Don’t worry about IE bugs
Well, gee that sure would be a wonderful thing if that were the case, wouldn’t it? The truth is the frameworks do eliminate some bugs — but they’re the easy ones to pick off. The ones solved by a quick display:inline
or height:1%
.
The frameworks don’t solve bugs where none of the public hacks work. Or where IE inexplicably adds a 30px top margin to your element, but then dissolves in when you hover over your main navigation. It doesn’t solve the problems when IE displays the same HTML and CSS differently on two different computers.
It doesn’t solve the hard problems.
Normalize your code base
This is one area I think frameworks are great at: getting a large team of people all using the same code structure. But then again, I think this can be solved by an internal styleguide just the same.
Disadvantages of frameworks
There are a few pretty severe disadvantages of frameworks in my eyes:
- Familiarity with your code’s architecture
- Inheriting someone else’s bugs
- Not learning
Familiarity with your code’s architecture
This is the largest reason I’ve never built or used a CSS framework. By building a site from the ground up, you gain a knowledge of your site’s architecture that can’t be learned through any study or documentation. When a programmer asks you a question about restructuring the HTML, you can answer right away. You know where the CSS styles are (hopefully) and you know how the layout works.
This is increasingly relevant in today’s Javascript-out-the-ass world. Once you start manipulating the XHTML/CSS of your site through dynamic scripting: you better know how it’s laid out. Javascript-based effects are tied very closely to the CSS structure of the site. You’ll have to know when you can use float
and when you can use position
to lay out elements. Should you use line-height
, margin
, padding
, or height
to get that container to extend? It’s a very important decision: and laying out the architecture helps you achieve this.
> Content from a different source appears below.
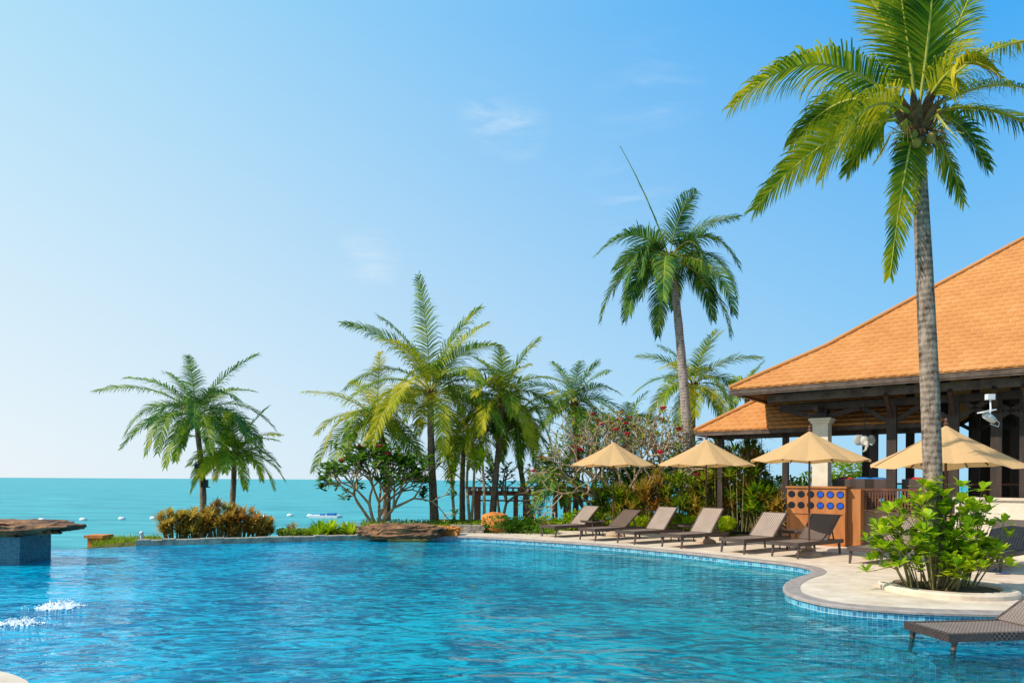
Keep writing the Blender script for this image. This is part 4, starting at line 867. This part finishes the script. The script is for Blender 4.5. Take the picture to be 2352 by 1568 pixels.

Inheriting someone else’s bugs
At the end of the day, no framework is perfect. No design is perfect. But instead of fixing your bugs, you’re fixing someone else’s bugs. Do you know how much it sucks fixing your own bugs? It sucks 10,000x worse fixing someone else’s bugs.
Not learning
Again, on my mantra of why I wouldn’t recommend frameworks comes the lack of knowledge gained by fixing those problems frameworks solve. I’ve advocated before how important it is to build websites. I can guarantee you that if you keep building sites from the ground-up, you’ll learn new things each time. You’ll learn not only how to fix and avoid browser bugs, but how to make your markup more elegant. You’ll transform the act of building websites from a job into an art.
Conclusion
Hopefully this clears up a bit of why I don’t like CSS frameworks. It’s not that they’re bad — it’s just that I don’t think they offer enough value for the drawbacks. It all comes down to intelligently analyzing your situation before you jump head-first into someone else’s code.
The one “framework” I do use
On that note, there is one framework I do use. It’s the CSS reset — not that I’d even call it a framework. Here it is in all its glory:
/*------------------------------------------------------------------------------------
Global Styles
------------------------------------------------------------------------------------*/
* {
padding:0;
margin:0;
}
h1, h2, h3, h4, h5, h6, p, pre, blockquote, label, ul, ol, dl, fieldset, address { margin:1em 0; }
li, dd { margin-left:5%; }
fieldset { padding: .5em; }
select option{ padding:0 5px; }
.hide, .print-logo, .close-button{ display:none; }
.left{ float:left; }
.right{ float:right; }
.clear{ clear:both; height:1px; font-size:1px; line-height:1px; }
a img{ border:none; }
What’s your take on frameworks? Do you use them? If so, what other benefits have you gained from using them?